• Excerpted records:
■ ■ ■ ■ ■

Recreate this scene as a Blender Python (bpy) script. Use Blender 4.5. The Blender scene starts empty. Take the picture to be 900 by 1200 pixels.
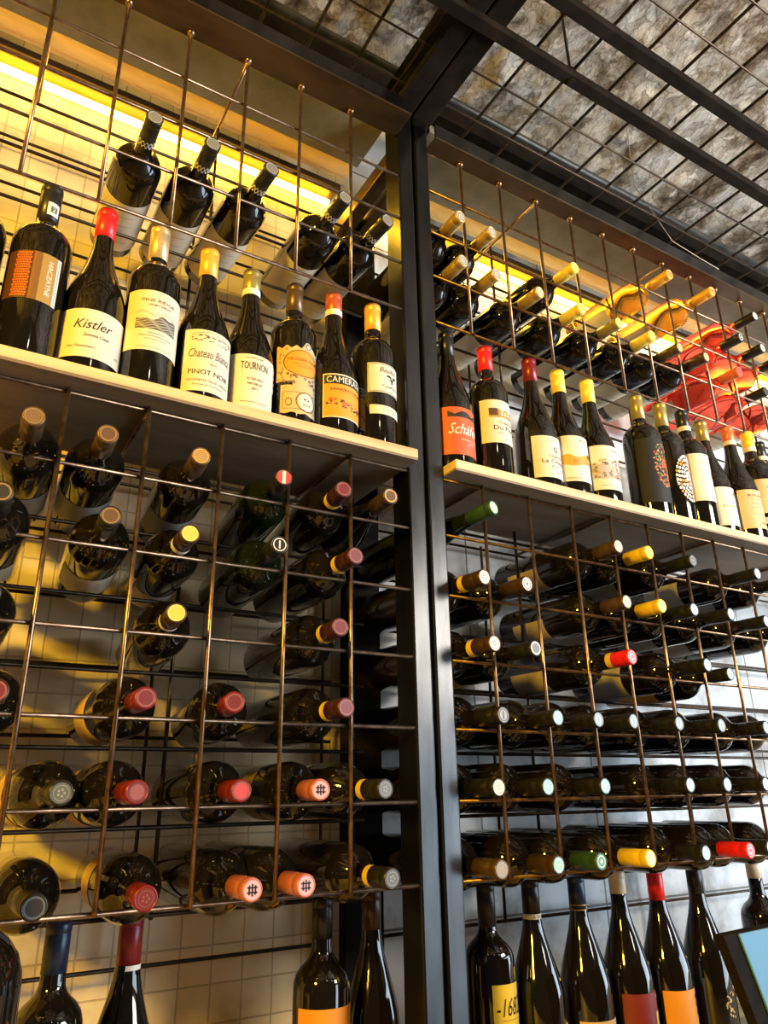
import bpy, math, random
from mathutils import Matrix, Vector, noise
random.seed(7)
PI = math.pi
S = bpy.context.scene
COL = S.collection

# ------------------------------------------------------------------ camera
R_ = Vector((0.85887262, -0.5119344, -0.01615521))
U_ = Vector((-0.17015793, -0.31494006, 0.93373392))
D_ = Vector((0.48309844, 0.79920956, 0.35760309))
cam = bpy.data.cameras.new('camera'); co = bpy.data.objects.new('camera', cam); COL.objects.link(co)
m = Matrix((R_, U_, -D_)).transposed().to_4x4(); m.translation = Vector((-0.0815, -0.8911, 0.0))
co.matrix_world = m
cam.sensor_fit = 'VERTICAL'; cam.sensor_height = 24.0; cam.lens = 865.2/1200*24.0
cam.clip_start = 0.01
S.camera = co
# ------------------------------------------------------------------ light
S.view_settings.view_transform = 'Standard'; S.view_settings.look = 'None'
S.view_settings.gamma = 1.0; S.view_settings.use_curve_mapping = False
S.view_settings.exposure = 0.0
w = bpy.data.worlds.new('world'); S.world = w; w.use_nodes = True
w.node_tree.nodes['Background'].inputs[0].default_value = (0.62, 0.56, 0.52, 1)
w.node_tree.nodes['Background'].inputs[1].default_value = 0.07

def area(name, loc, target, sx, sy, power, color):
    l = bpy.data.lights.new(name, 'AREA'); l.shape = 'RECTANGLE'; l.size = sx; l.size_y = sy
    l.energy = power; l.color = color
    o = bpy.data.objects.new(name, l); COL.objects.link(o); o.location = loc
    o.rotation_euler = (Vector(target)-Vector(loc)).to_track_quat('-Z', 'Y').to_euler()
    return o
area('window_daylight', (4.2, -2.6, -0.35), (0.9, 0, 0.0), 3.4, 2.1, 205, (0.70, 0.85, 1.0))
area('warm_wall_lamp', (-1.7, -1.55, 0.95), (0.3, 0, 0.6), 0.3, 0.3, 112, (1.0, 0.59, 0.04))
area('added_ceiling_fill', (2.0, -1.6, 0.7), (1.4, -0.6, 1.6), 0.8, 0.8, 72, (1.0, 0.94, 0.86))  # added unseen light that brightens the ceiling from below
def pend(loc, e, r=0.03, c=(1, 0.86, 0.62)):
    l = bpy.data.lights.new('pendant_bulb', 'POINT'); l.energy = e; l.shadow_soft_size = r; l.color = c
    o = bpy.data.objects.new('pendant_bulb', l); COL.objects.link(o); o.location = loc
pend((0.35, -2.3, 1.35), 5, 0.04); pend((1.5, -2.5, 1.3), 6, 0.04)

# ------------------------------------------------------------------ materials
MC = {}
def mat(name, col, rough=0.5, metal=0.0, spec=0.5, emit=None, es=0, trans=0, ior=1.45, coat=0):
    if name in MC: return MC[name]
    mm = bpy.data.materials.new(name); mm.use_nodes = True
    b = mm.node_tree.nodes['Principled BSDF']
    b.inputs['Base Color'].default_value = (*col, 1); b.inputs['Roughness'].default_value = rough
    b.inputs['Metallic'].default_value = metal; b.inputs['Specular IOR Level'].default_value = spec
    b.inputs['IOR'].default_value = ior; b.inputs['Transmission Weight'].default_value = trans
    b.inputs['Coat Weight'].default_value = coat
    if emit: b.inputs['Emission Color'].default_value = (*emit, 1); b.inputs['Emission Strength'].default_value = es
    MC[name] = mm
    return mm
def nd(mm, t, **kw):
    n = mm.node_tree.nodes.new(t)
    for k, v in kw.items(): setattr(n, k, v)
    return n
def noisy(name, c1, c2, scale=8, rough=0.6, metal=0.0, bump=0.2, detail=6, stretch=(1, 1, 1), lo=.35, hi=.65, dist=0.004, spec=.5):
    if name in MC: return MC[name]
    mm = mat(name, c1, rough, metal, spec); L = mm.node_tree.links; b = mm.node_tree.nodes['Principled BSDF']
    tc = nd(mm, 'ShaderNodeTexCoord'); mp = nd(mm, 'ShaderNodeMapping'); mp.inputs['Scale'].default_value = stretch
    L.new(tc.outputs['Object'], mp.inputs['Vector'])
    nz = nd(mm, 'ShaderNodeTexNoise'); nz.inputs['Scale'].default_value = scale; nz.inputs['Detail'].default_value = detail
    nz.inputs['Roughness'].default_value = .65
    L.new(mp.outputs[0], nz.inputs['Vector'])
    cr = nd(mm, 'ShaderNodeValToRGB'); cr.color_ramp.elements[0].color = (*c1, 1); cr.color_ramp.elements[1].color = (*c2, 1)
    cr.color_ramp.elements[0].position = lo; cr.color_ramp.elements[1].position = hi
    L.new(nz.outputs['Fac'], cr.inputs[0]); L.new(cr.outputs[0], b.inputs['Base Color'])
    if bump:
        bp = nd(mm, 'ShaderNodeBump'); bp.inputs['Strength'].default_value = bump; bp.inputs['Distance'].default_value = dist
        L.new(nz.outputs['Fac'], bp.inputs['Height']); L.new(bp.outputs[0], b.inputs['Normal'])
    return mm

GLASS = mat('dark_bottle_glass', (0.007, 0.005, 0.003), 0.06, spec=0.5, coat=.5)
GREENG = mat('green_bottle_glass', (0.006, 0.009, 0.003), 0.06, spec=0.5)
AMBER = mat('amber_wine_glass', (0.95, 0.50, 0.07), 0.03, trans=0.92, ior=1.2)
ROSE = mat('rose_wine_glass', (0.95, 0.13, 0.08), 0.03, trans=0.90, ior=1.2)
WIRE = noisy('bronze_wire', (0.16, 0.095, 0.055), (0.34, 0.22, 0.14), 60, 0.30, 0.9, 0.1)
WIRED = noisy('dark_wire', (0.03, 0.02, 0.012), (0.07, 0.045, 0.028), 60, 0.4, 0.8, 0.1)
STEEL = noisy('blackened_steel', (0.03, 0.03, 0.03), (0.085, 0.085, 0.085), 7, 0.28, 0.95, 0.12, stretch=(1, 1, .25), dist=.002)
STEELB = noisy('brown_steel', (0.045, 0.026, 0.012), (0.12, 0.07, 0.03), 9, 0.36, 0.6, 0.15, stretch=(.35, 1, 1), dist=.002)
BEAM = noisy('dark_painted_beam', (0.006, 0.005, 0.004), (0.018, 0.014, 0.011), 14, 0.8, 0.0, 0.2, spec=.06)
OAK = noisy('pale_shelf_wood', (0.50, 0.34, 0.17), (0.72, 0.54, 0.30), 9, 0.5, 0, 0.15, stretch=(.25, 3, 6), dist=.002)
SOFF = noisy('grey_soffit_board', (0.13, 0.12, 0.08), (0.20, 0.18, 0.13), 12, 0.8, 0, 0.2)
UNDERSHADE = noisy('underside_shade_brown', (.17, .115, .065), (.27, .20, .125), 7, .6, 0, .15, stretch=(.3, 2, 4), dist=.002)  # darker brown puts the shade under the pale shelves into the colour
PLANK = noisy('tan_plank', (0.62, 0.42, 0.16), (0.80, 0.58, 0.26), 10, 0.6, 0, 0.3, stretch=(.5, 2, 2))
LED = mat('led_diffuser', (1, .9, .7), .5, emit=(1.0, 0.60, 0.03), es=32.0)
CABLE = mat('pale_cable', (0.35, 0.31, 0.25), .6)

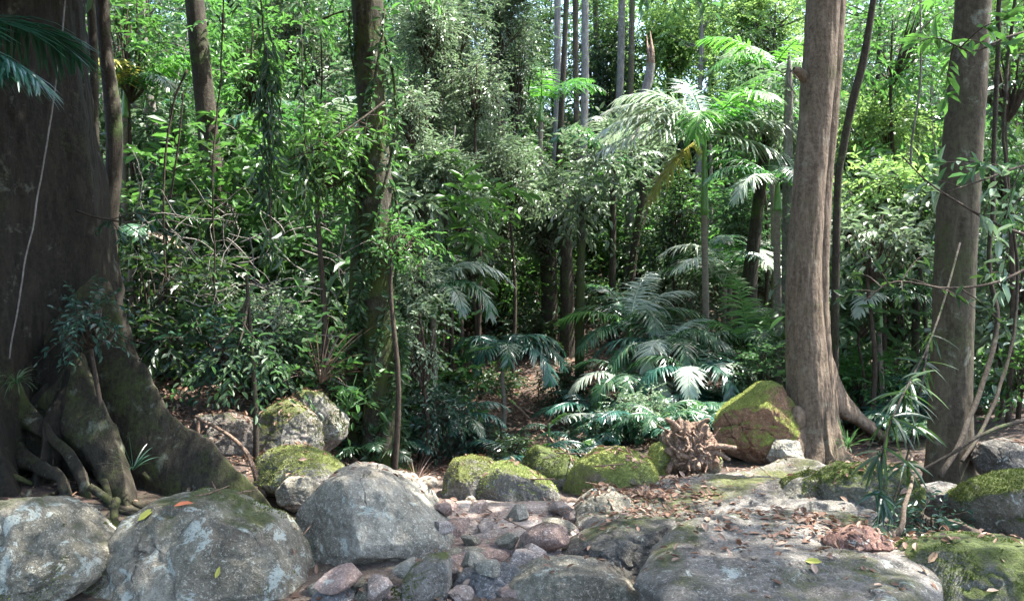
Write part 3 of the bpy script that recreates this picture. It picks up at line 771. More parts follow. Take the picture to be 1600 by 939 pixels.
# ------------------------------------------------------------------ trees with modelled trunks
def trunk_mesh(name, pts, mat, n=40, amp=0.07, freq=2.2, seed=0, lobes=None, flare=0.0, flare_h=0.5, step=0.07, extra=None, rel=0.0):
    """pts rows: x y z r, from the ground up"""
    P = smooth_path(pts, step)
    m = len(P)
    a = np.arange(n) * 2 * PI / n
    C0 = P[:, :3]
    T = unit(np.gradient(C0, axis=0))
    u = unit(np.cross(T, np.array([0, 1.0, 0]))); v = np.cross(T, u)
    ring = np.cos(a)[None, :, None] * u[:, None] + np.sin(a)[None, :, None] * v[:, None]
    r = P[:, 3][:, None] * np.ones((1, n))
    hgt = (P[:, 2] - P[0, 2])[:, None]
    if flare:
        ridge = 0.5 + 0.5 * np.cos(a * (lobes or 5) + seed + 0.8 * np.sin(a * 2 + seed))[None]
        r = r * (1 + flare * np.exp(-hgt / flare_h) * (0.35 + 0.9 * ridge ** 1.5))
        r = r * (1 + 0.10 * np.exp(-hgt / (flare_h * 5)) * (ridge - 0.5))
    base = C0[:, None] + ring * r[..., None]
    nz = fbm(base * np.array([freq, freq, freq * 0.45]), 3, seed) + 0.35 * fbm(base * np.array([freq * 5, freq * 5, freq * 1.4]), 3, seed + 3)
    r = r * (1 + amp * nz)
    if rel:
        w1 = fbm(base * np.array([11, 11, 2.0]) + 5.5, 3, seed + 11); w2 = vnoise(base * np.array([30, 30, 9]), seed + 14)
        r = r * (1 + rel * (-np.clip(0.22 - np.abs(w1), 0, 1) * 3.2 + 0.3 * w2 + 0.6 * np.clip(fbm(base * np.array([4, 4, 3]), 3, seed + 17), 0, 1)))
    V = C0[:, None] + ring * r[..., None]
    idx = np.arange(m * n).reshape(m, n)
    q = np.stack([idx[:-1], np.roll(idx[:-1], -1, 1), np.roll(idx[1:], -1, 1), idx[1:]], -1).reshape(-1, 4)
    mb = MB(); mb.add(V.reshape(-1, 3), q)
    if extra: extra(mb)
    return mb

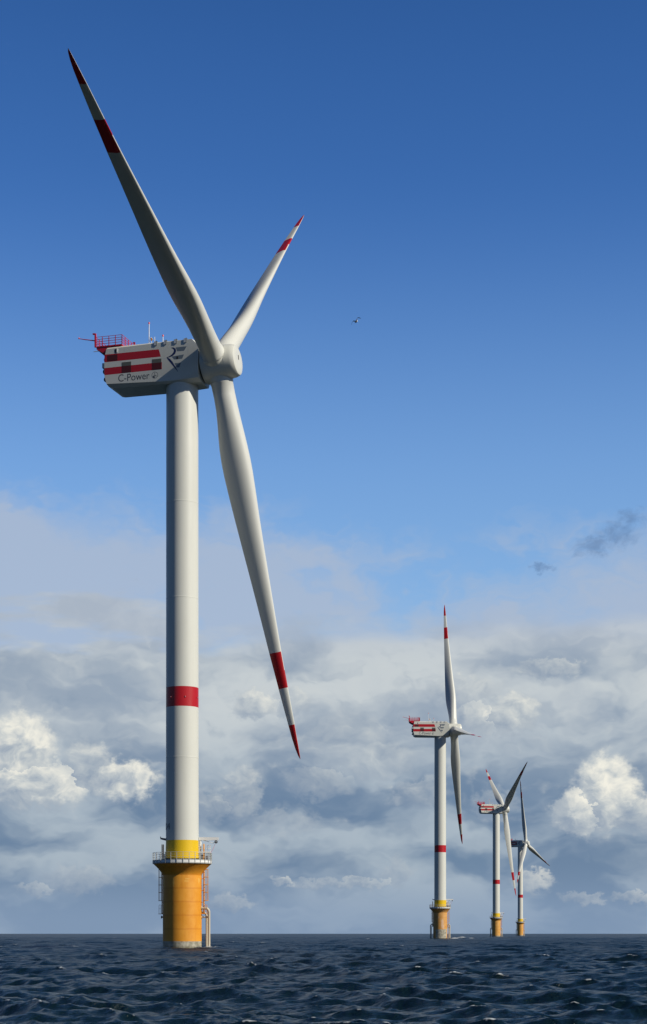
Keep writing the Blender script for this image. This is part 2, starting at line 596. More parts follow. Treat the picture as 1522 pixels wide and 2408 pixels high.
def railing_mesh():
    b = MB()
    n = 30
    for i in range(n):
        a = 2 * math.pi * i / n
        M = Matrix.Rotation(a, 4, 'Z')
        b.box((4.60, -0.035, 13.35), (4.68, 0.035, 15.02), STEEL, M)
    for z, r in ((15.02, 0.030), (14.66, 0.02), (14.28, 0.02)):
        pts = [(4.64 * math.cos(2 * math.pi * j / 90), 4.64 * math.sin(2 * math.pi * j / 90), z) for j in range(91)]
        b.tube(pts, r, STEEL, 6)
    return b.mesh('railing', 30)


def flange_bolts():
    b = MB()
    b.lathe([(2.62, 13.9), (2.80, 13.9), (2.80, 14.0), (2.62, 14.0)], STEEL, 72, caps=False)
    for i in range(60):
        M = Matrix.Rotation(2 * math.pi * i / 60, 4, 'Z')
        b.box((2.66, -0.05, 13.99), (2.75, 0.05, 14.18), DARK, M)
    return b.mesh('bolt_ring', 0)


def ladder_mesh():
    """boat ladder with safety hoops, on the +x side"""
    b = MB()
    M_ = ORANGE_STEEL
    for s in (-0.24, 0.24):
        b.tube([(3.42, s, 5.5), (3.42, s, 16.35), (3.42, s, 16.5)], [0.085, 0.085, 0.03], M_, 10)
    z = 5.7
    while z < 16.2:
        b.tube([(3.42, -0.24, z), (3.42, 0.24, z)], 0.022, M_, 6)
        z += 0.3
    for z in (5.55, 7.3, 9.15, 11.0):
        for s in (-0.24, 0.24):
            b.tube([(3.02, s, z), (3.42, s, z)], 0.055, M_, 8)
    # hoops
    def hoop(z, r=0.36):
        pts = [(3.42, -0.3, z), (3.7, -r, z)] + [(3.74 + 0.36 * math.sin(R(a)), -r * math.cos(R(a)), z) for a in range(0, 181, 20)] + [(3.7, r, z), (3.42, 0.3, z)]
        b.tube(pts, 0.045, M_, 6)
    for z in (7.55, 8.85, 10.05, 11.25, 12.45):
        hoop(z)
    for x, y in ((3.50, -0.36), (3.50, 0.36), (3.76, -0.36), (3.76, 0.36), (4.02, -0.22), (4.02, 0.22), (4.10, 0)):
        b.tube([(x, y, 7.55), (x, y, 12.45)], 0.024, M_, 6)
    # lower landing with a small basket
    b.box((3.1, -0.4, 5.42), (3.98, 0.4, 5.50), M_)
    for s in (-0.36, 0.36):
        b.tube([(3.55, s, 5.5), (3.55, s, 6.8), (3.62, s, 6.88), (3.84, s, 6.88), (3.9, s, 6.8), (3.9, s, 5.5)], 0.028, M_, 6)
    b.tube([(3.9, -0.36, 6.3), (3.9, 0.36, 6.3)], 0.024, M_, 6)
    return b.mesh('boat_ladder', 40)


def pipe_mesh(x, r, top, y, into):
    """a cable pipe that rises from the sea and bends into the column"""
    b = MB()
    e = 0.62
    pts = [(x, y, -5), (x, y, top - e)] + [(px, y, pz) for px, pz in arc(x - e, top - e, e, 0, 90)[1:]] + [(into, y, top)]
    b.tube(pts, r, PIPE, 16)
    b.lathe([(r + 0.1, 0), (r + 0.1, 0.12)], PIPE, 16, M=Matrix.Translation((into + 0.12, y, top)) @ Matrix.Rotation(R(90), 4, 'Y'))
    return b.mesh('cable_pipe', 40)


def bracket_mesh():
    b = MB()
    b.tube([(2.9, -0.2, 4.95), (4.05, -0.2, 4.95)], 0.14, PIPE, 12)
    b.lathe([(0.27, 0), (0.27, 0.16)], PIPE, 16, M=Matrix.Translation((3.02, -0.2, 4.95)) @ Matrix.Rotation(R(90), 4, 'Y'))
    return b.mesh('pipe_clamp', 40)


def stub_mesh():
    b = MB()
    b.lathe([(0.13, 0), (0.13, 0.2), (0.23, 0.2), (0.23, 0.32)], SLATE, 16, M=Matrix.Translation((-3.0, -0.3, 4.95)) @ Matrix.Rotation(R(-90), 4, 'Y'))
    return b.mesh('pipe_stub', 40)


def crane_mesh():
    b = MB()
    # post on brackets beside the tower, beam, strut
    b.tube([(2.86, -0.1, 13.92), (2.86, -0.1, 17.1)], 0.16, WHITESTEEL, 14)
    b.box((2.52, -0.2, 15.9), (2.86, 0.0, 16.1), WHITESTEEL)
    b.box((2.62, -0.30, 17.04), (5.74, 0.10, 17.52), WHITESTEEL)
    b.tube([(3.1, -0.1, 17.12), (4.95, -0.1, 16.58)], 0.05, WHITESTEEL, 8)
    b.tube([(4.95, -0.1, 16.58), (5.25, -0.1, 16.95)], 0.035, WHITESTEEL, 8)
    return b.mesh('crane_beam', 30)


def hoist_mesh():
    b = MB()
    Mx = Matrix.Translation((5.33, -0.1, 16.80)) @ Matrix.Rotation(R(90), 4, 'X')
    b.lathe([(0.18, -0.2), (0.25, -0.17), (0.25, 0.17), (0.18, 0.2)], SLATE, 24, M=Mx)
    b.lathe([(0.06, 0.2), (0.06, 0.24)], WHITESTEEL, 12, M=Mx)
    b.box((5.2, -0.2, 17.0), (5.46, 0.0, 17.1), SLATE)
    return b.mesh('hoist', 30)


def rope_mesh():
    b = MB()
    pts = [(5.18 - 0.72 * t ** 1.5, -0.1, 16.58 - 1.5 * t) for t in np.linspace(0, 1, 9)]
    b.tube(pts, 0.022, PINK, 6)
    return b.mesh('rope', 40)


def lefthand_bracket():
    b = MB()
    pts = [(-2.45, 17.32), (-3.2, 17.42), (-3.33, 17.42), (-3.38, 17.62), (-3.46, 17.62), (-3.42, 17.2), (-2.45, 16.95)]
    b.rings([[(x, y, z) for x, z in pts] for y in (-0.35, 0.15)], SLATE)
    return b.mesh('equipment_bracket', 0)


def landing_mesh():
    b = MB()
    W = WHITESTEEL
    b.box((2.55, -0.5, 15.05), (4.42, 0.9, 15.22), W)
    for x, y in ((2.75, -0.45), (4.36, -0.45), (4.36, 0.85)):
        b.box((x - 0.05, y - 0.05, 13.9), (x + 0.05, y + 0.05, 15.05), STEEL)
    for x0, x1 in ((2.72, 3.3), (3.88, 4.40)):
        for y in (-0.46, 0.86):
            for x in (x0, x1):
                b.box((x - 0.025, y - 0.025, 15.22), (x + 0.025, y + 0.025, 16.32), W)
            for z in (15.75, 16.30):
                b.box((x0 - 0.03, y - 0.022, z - 0.025), (x1 + 0.03, y + 0.022, z + 0.025), W)
    for z in (15.75, 16.30):
        b.box((4.375, -0.43, z - 0.025), (4.42, 0.83, z + 0.025), W)
    return b.mesh('access_landing', 0)


def cabinet_mesh(a, c, m):
    b = MB()
    b.box(a, c, m)
    x1, y0 = c[0], a[1]
    b.box((a[0] + 0.06, y0 - 0.02, a[2] + 0.1), (x1 - 0.06, y0 + 0.01, c[2] - 0.1), GREYWHITE)
    return b.mesh('deck_cabinet', 0)


# ---------------------------------------------------------------- nacelle: x towards the rotor, near side at -y, heights above the sea
NW = 2.95


def nacelle_mesh():
    b = MB()
    # (x, half width, height) outline of one side; mirrored; faces listed by hand
    P = {}
    def pt(k, x, w, z):
        P[k] = (x, w, z)
    pt('rt', -11.55, 2.35, 95.0);  pt('ft', 2.55, 2.35, 95.0)          # roof edge
    pt('rs', -11.65, NW, 94.55);   pt('fs', 2.70, NW, 94.80)           # top of the side
    pt('fe', 3.78, NW, 93.67)
    pt('r1', -12.0, NW, 93.2)
    pt('r2', -12.0, NW, 90.4)
    pt('rb', -11.63, NW, 89.05);   pt('mb', -1.0, NW, 88.60)
    pt('fm', 3.74, NW, 90.1)
    pt('fu', 3.62, 2.45, 88.90)
    pt('ub', -10.7, 2.45, 88.42);   pt('um', -1.0, 2.45, 88.36)
    pt('uf', 3.80, 1.7, 88.38)
    pt('uc', -11.35, 2.75, 88.66)
    pt('fr', 3.80, 1.9, 94.2)
    keys = list(P)
    ix = {}
    vs = []
    for sgn in (-1, 1):
        for k in keys:
            x, w, z = P[k]
            ix[k, sgn] = len(vs)
            vs.append((x, sgn * w, z))
    F = []
    for s in (-1, 1):
        g = lambda *ks: tuple(ix[k, s] for k in ks)
        F += [g('rs', 'r1', 'r2', 'rb', 'mb', 'fm', 'fe', 'fs'),        # side
              g('rt', 'rs', 'fs', 'ft'),                               # roof bevel
              g('ft', 'fs', 'fe', 'fr'),                               # front chamfer
              g('mb', 'fu', 'fm'),                                     # slanted cheek under the front
              g('rb', 'uc', 'ub', 'um', 'mb'), g('mb', 'um', 'uf', 'fu'),      # turned-in underside
              ]
    a = lambda k: (ix[k, -1], ix[k, 1])
    def across(*ks):
        l = [ix[k, -1] for k in ks] + [ix[k, 1] for k in reversed(ks)]
        return tuple(l)
    F += [across('rt', 'ft'), across('ft', 'fr'), across('ub', 'um'), across('um', 'uf'),
          across('fr', 'fe', 'fm', 'fu', 'uf'), across('rt', 'rs', 'r1'), across('r1', 'r2'), across('r2', 'rb', 'uc'), across('uc', 'ub')]
    b.add(vs, F, WHITE)
    # stripes, both sides, 5 mm proud
    for s in (-1, 1):
        y0, y1 = s * (NW - 0.01), s * (NW + 0.002)
        for pts in ([(-11.98, 93.70), (-2.80, 93.70), (-2.45, 92.52), (-11.98, 92.50)], [(-11.98, 91.58), (-2.28, 91.66), (-2.28, 90.53), (-11.98, 90.48)]):
            b.rings([[(x, y, z) for x, z in pts] for y in (y0, y1)], RED)
        # panel seams of the roof edge
        for x in (-8.6, -3.6):
            b.box((x - 0.02, min(y0, y1), 93.76), (x + 0.02, max(y0, y1), 94.5), GREYWHITE)
        b.box((-2.3, min(y0, y1), 92.14), (-1.3, max(y0, y1), 92.19), GREYWHITE)
        b.box((2.0, min(y0, y1), 92.0), (2.03, max(y0, y1), 94.3), GREYWHITE)
    # white band that stands out at the tail
    b.box((-12.42, -NW + 0.1, 91.66), (-11.9, NW - 0.1, 92.42), WHITE)
    return b.mesh('nacelle', 28)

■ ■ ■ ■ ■

• What needs to be done: In the records above, find each line that holds the word "dist"; copy all such lines.

• Full solution:
def noisy(name, c1, c2, scale=8, rough=0.6, metal=0.0, bump=0.2, detail=6, stretch=(1, 1, 1), lo=.35, hi=.65, dist=0.004, spec=.5):
        bp = nd(mm, 'ShaderNodeBump'); bp.inputs['Strength'].default_value = bump; bp.inputs['Distance'].default_value = dist
STEEL = noisy('blackened_steel', (0.03, 0.03, 0.03), (0.085, 0.085, 0.085), 7, 0.28, 0.95, 0.12, stretch=(1, 1, .25), dist=.002)
STEELB = noisy('brown_steel', (0.045, 0.026, 0.012), (0.12, 0.07, 0.03), 9, 0.36, 0.6, 0.15, stretch=(.35, 1, 1), dist=.002)
OAK = noisy('pale_shelf_wood', (0.50, 0.34, 0.17), (0.72, 0.54, 0.30), 9, 0.5, 0, 0.15, stretch=(.25, 3, 6), dist=.002)
UNDERSHADE = noisy('underside_shade_brown', (.17, .115, .065), (.27, .20, .125), 7, .6, 0, .15, stretch=(.3, 2, 4), dist=.002)  # darker brown puts the shade under the pale shelves into the colour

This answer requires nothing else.